* **Set exercise**:
Copy out each line exactly; pictures stay out of the copy.
-----
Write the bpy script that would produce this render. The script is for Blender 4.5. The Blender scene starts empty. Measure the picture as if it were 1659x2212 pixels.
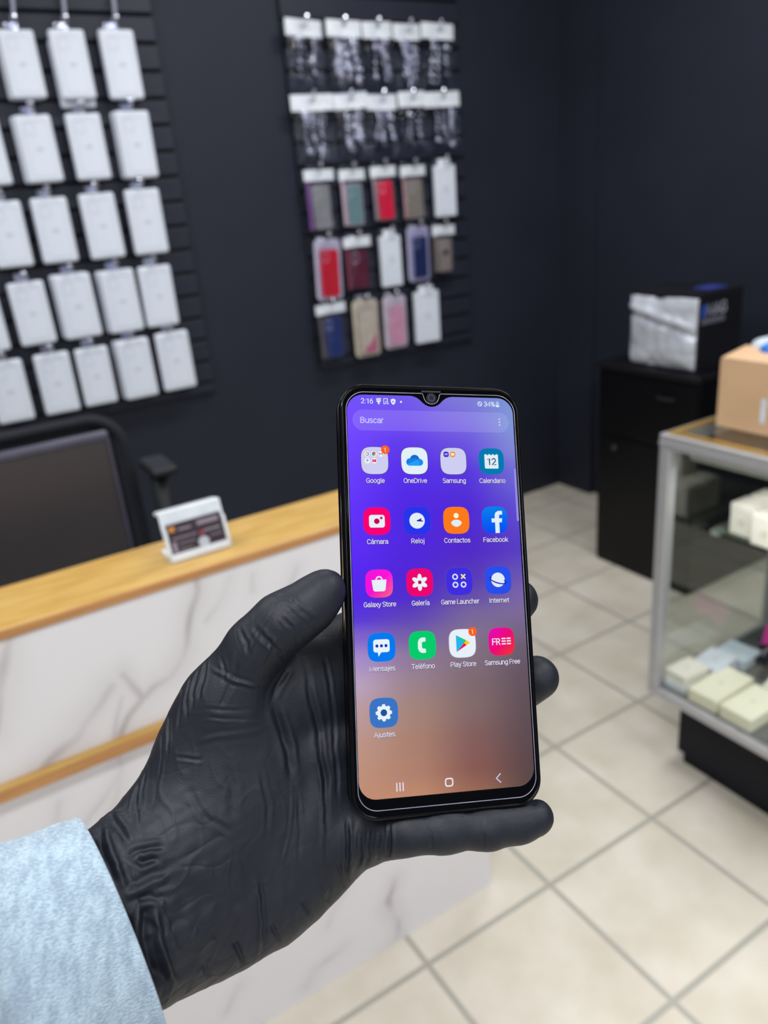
import bpy, bmesh, math, random
import numpy as np
from mathutils import Vector, Matrix
from mathutils.geometry import tessellate_polygon

random.seed(4)
scene = bpy.context.scene
COL = scene.collection

# ---------------------------------------------------------------- camera
T = 0.335                                        # floor tile pitch, metres
W, H = 1659, 2212
F_PX, YAW, PITCH, ROLL = 1679.109, 1.04614049, 0.381784796, -0.0907880502
CAM = Vector((-2.70028996 * T, -2.90956245 * T, 4.34177214 * T))
fwd = Vector((math.cos(YAW) * math.cos(PITCH), math.sin(YAW) * math.cos(PITCH), -math.sin(PITCH)))
rgt = Vector((math.sin(YAW), -math.cos(YAW), 0))
upv = rgt.cross(fwd)
right = math.cos(ROLL) * rgt + math.sin(ROLL) * upv
up = -math.sin(ROLL) * rgt + math.cos(ROLL) * upv
cam = bpy.data.cameras.new('camera')
cam_o = bpy.data.objects.new('camera', cam)
COL.objects.link(cam_o)
m = Matrix((right, up, -fwd)).transposed().to_4x4()
m.translation = CAM
cam_o.matrix_world = m
cam.sensor_fit = 'VERTICAL'
cam.sensor_height = 9.8
cam.lens = 9.8 * F_PX / H
cam.clip_start = 0.01
cam.dof.use_dof = True
cam.dof.focus_distance = 0.302
cam.dof.aperture_fstop = 2.5
scene.camera = cam_o

# ---------------------------------------------------------------- light and exposure
scene.view_settings.view_transform = 'Standard'
scene.view_settings.look = 'None'
scene.view_settings.exposure = 0.0
scene.view_settings.gamma = 1.0
scene.view_settings.use_curve_mapping = False
world = bpy.data.worlds.new('world')
scene.world = world
world.use_nodes = True
bg = world.node_tree.nodes['Background']
bg.inputs[0].default_value = (0.80, 0.88, 1.0, 1)
bg.inputs[1].default_value = 0.55


def area(name, loc, size, power, rot=(0, 0, 0), col=(0.965, 0.985, 1.0)):
    l = bpy.data.lights.new(name, 'AREA')
    l.shape = 'RECTANGLE'
    l.size, l.size_y = size
    l.energy = power
    l.color = col
    o = bpy.data.objects.new(name, l)
    COL.objects.link(o)
    o.location = loc
    o.rotation_euler = rot
    return o


CEIL = 2.75
LAMPS = [(-1.4, -1.1), (0.55, -1.1), (-1.4, 0.75), (0.55, 0.75), (-1.4, -2.7), (0.55, -2.7)]
for lx, ly in LAMPS:
    area('ceiling_panel_light', (lx, ly, CEIL - 0.05), (1.15, 0.32), 23)

# ---------------------------------------------------------------- helpers


def lin(c):
    if isinstance(c, str):
        c = tuple(int(c[i:i + 2], 16) for i in (0, 2, 4))
    return tuple(((v / 255) / 12.92 if v / 255 <= 0.04045 else ((v / 255 + 0.055) / 1.055) ** 2.4) for v in c)


def mat(name, c, rough=0.5, metal=0.0, spec=0.5, c2=None, nscale=20.0, bump=None, stretch=None, coat=0.0):
    m = bpy.data.materials.new(name)
    m.use_nodes = True
    nt = m.node_tree
    b = nt.nodes['Principled BSDF']
    b.inputs['Base Color'].default_value = (*lin(c), 1)
    b.inputs['Roughness'].default_value = rough
    b.inputs['Metallic'].default_value = metal
    b.inputs['Specular IOR Level'].default_value = spec
    b.inputs['Coat Weight'].default_value = coat
    tc = nt.nodes.new('ShaderNodeTexCoord')
    vec = tc.outputs['Object']
    if stretch:
        mp = nt.nodes.new('ShaderNodeMapping')
        mp.inputs['Scale'].default_value = stretch
        nt.links.new(vec, mp.inputs[0])
        vec = mp.outputs[0]
    n = nt.nodes.new('ShaderNodeTexNoise')
    n.inputs['Scale'].default_value = nscale
    n.inputs['Detail'].default_value = 4
    nt.links.new(vec, n.inputs['Vector'])
    mx = nt.nodes.new('ShaderNodeMix')
    mx.data_type = 'RGBA'
    mx.inputs[6].default_value = (*lin(c), 1)
    mx.inputs[7].default_value = (*lin(c2 if c2 else c), 1)
    rp = nt.nodes.new('ShaderNodeMapRange')
    rp.inputs[1].default_value = 0.35
    rp.inputs[2].default_value = 0.65
    nt.links.new(n.outputs[0], rp.inputs[0])
    nt.links.new(rp.outputs[0], mx.inputs[0])
    nt.links.new(mx.outputs[2], b.inputs['Base Color'])
    if bump:
        n2 = nt.nodes.new('ShaderNodeTexNoise')
        n2.inputs['Scale'].default_value = bump[0]
        n2.inputs['Detail'].default_value = 3
        nt.links.new(vec, n2.inputs['Vector'])
        bp = nt.nodes.new('ShaderNodeBump')
        bp.inputs['Strength'].default_value = bump[1]
        bp.inputs['Distance'].default_value = bump[2]
        nt.links.new(n2.outputs[0], bp.inputs['Height'])
        nt.links.new(bp.outputs[0], b.inputs['Normal'])
    return m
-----
* **The answer**:
Write the bpy script that would produce this render. The script is for Blender 4.5. The Blender scene starts empty. Measure the picture as if it were 1659x2212 pixels.
import bpy, bmesh, math, random
import numpy as np
from mathutils import Vector, Matrix
from mathutils.geometry import tessellate_polygon

random.seed(4)
scene = bpy.context.scene
COL = scene.collection

# ---------------------------------------------------------------- camera
T = 0.335                                        # floor tile pitch, metres
W, H = 1659, 2212
F_PX, YAW, PITCH, ROLL = 1679.109, 1.04614049, 0.381784796, -0.0907880502
CAM = Vector((-2.70028996 * T, -2.90956245 * T, 4.34177214 * T))
fwd = Vector((math.cos(YAW) * math.cos(PITCH), math.sin(YAW) * math.cos(PITCH), -math.sin(PITCH)))
rgt = Vector((math.sin(YAW), -math.cos(YAW), 0))
upv = rgt.cross(fwd)
right = math.cos(ROLL) * rgt + math.sin(ROLL) * upv
up = -math.sin(ROLL) * rgt + math.cos(ROLL) * upv
cam = bpy.data.cameras.new('camera')
cam_o = bpy.data.objects.new('camera', cam)
COL.objects.link(cam_o)
m = Matrix((right, up, -fwd)).transposed().to_4x4()
m.translation = CAM
cam_o.matrix_world = m
cam.sensor_fit = 'VERTICAL'
cam.sensor_height = 9.8
cam.lens = 9.8 * F_PX / H
cam.clip_start = 0.01
cam.dof.use_dof = True
cam.dof.focus_distance = 0.302
cam.dof.aperture_fstop = 2.5
scene.camera = cam_o

# ---------------------------------------------------------------- light and exposure
scene.view_settings.view_transform = 'Standard'
scene.view_settings.look = 'None'
scene.view_settings.exposure = 0.0
scene.view_settings.gamma = 1.0
scene.view_settings.use_curve_mapping = False
world = bpy.data.worlds.new('world')
scene.world = world
world.use_nodes = True
bg = world.node_tree.nodes['Background']
bg.inputs[0].default_value = (0.80, 0.88, 1.0, 1)
bg.inputs[1].default_value = 0.55


def area(name, loc, size, power, rot=(0, 0, 0), col=(0.965, 0.985, 1.0)):
    l = bpy.data.lights.new(name, 'AREA')
    l.shape = 'RECTANGLE'
    l.size, l.size_y = size
    l.energy = power
    l.color = col
    o = bpy.data.objects.new(name, l)
    COL.objects.link(o)
    o.location = loc
    o.rotation_euler = rot
    return o


CEIL = 2.75
LAMPS = [(-1.4, -1.1), (0.55, -1.1), (-1.4, 0.75), (0.55, 0.75), (-1.4, -2.7), (0.55, -2.7)]
for lx, ly in LAMPS:
    area('ceiling_panel_light', (lx, ly, CEIL - 0.05), (1.15, 0.32), 23)

# ---------------------------------------------------------------- helpers


def lin(c):
    if isinstance(c, str):
        c = tuple(int(c[i:i + 2], 16) for i in (0, 2, 4))
    return tuple(((v / 255) / 12.92 if v / 255 <= 0.04045 else ((v / 255 + 0.055) / 1.055) ** 2.4) for v in c)


def mat(name, c, rough=0.5, metal=0.0, spec=0.5, c2=None, nscale=20.0, bump=None, stretch=None, coat=0.0):
    m = bpy.data.materials.new(name)
    m.use_nodes = True
    nt = m.node_tree
    b = nt.nodes['Principled BSDF']
    b.inputs['Base Color'].default_value = (*lin(c), 1)
    b.inputs['Roughness'].default_value = rough
    b.inputs['Metallic'].default_value = metal
    b.inputs['Specular IOR Level'].default_value = spec
    b.inputs['Coat Weight'].default_value = coat
    tc = nt.nodes.new('ShaderNodeTexCoord')
    vec = tc.outputs['Object']
    if stretch:
        mp = nt.nodes.new('ShaderNodeMapping')
        mp.inputs['Scale'].default_value = stretch
        nt.links.new(vec, mp.inputs[0])
        vec = mp.outputs[0]
    n = nt.nodes.new('ShaderNodeTexNoise')
    n.inputs['Scale'].default_value = nscale
    n.inputs['Detail'].default_value = 4
    nt.links.new(vec, n.inputs['Vector'])
    mx = nt.nodes.new('ShaderNodeMix')
    mx.data_type = 'RGBA'
    mx.inputs[6].default_value = (*lin(c), 1)
    mx.inputs[7].default_value = (*lin(c2 if c2 else c), 1)
    rp = nt.nodes.new('ShaderNodeMapRange')
    rp.inputs[1].default_value = 0.35
    rp.inputs[2].default_value = 0.65
    nt.links.new(n.outputs[0], rp.inputs[0])
    nt.links.new(rp.outputs[0], mx.inputs[0])
    nt.links.new(mx.outputs[2], b.inputs['Base Color'])
    if bump:
        n2 = nt.nodes.new('ShaderNodeTexNoise')
        n2.inputs['Scale'].default_value = bump[0]
        n2.inputs['Detail'].default_value = 3
        nt.links.new(vec, n2.inputs['Vector'])
        bp = nt.nodes.new('ShaderNodeBump')
        bp.inputs['Strength'].default_value = bump[1]
        bp.inputs['Distance'].default_value = bump[2]
        nt.links.new(n2.outputs[0], bp.inputs['Height'])
        nt.links.new(bp.outputs[0], b.inputs['Normal'])
    return m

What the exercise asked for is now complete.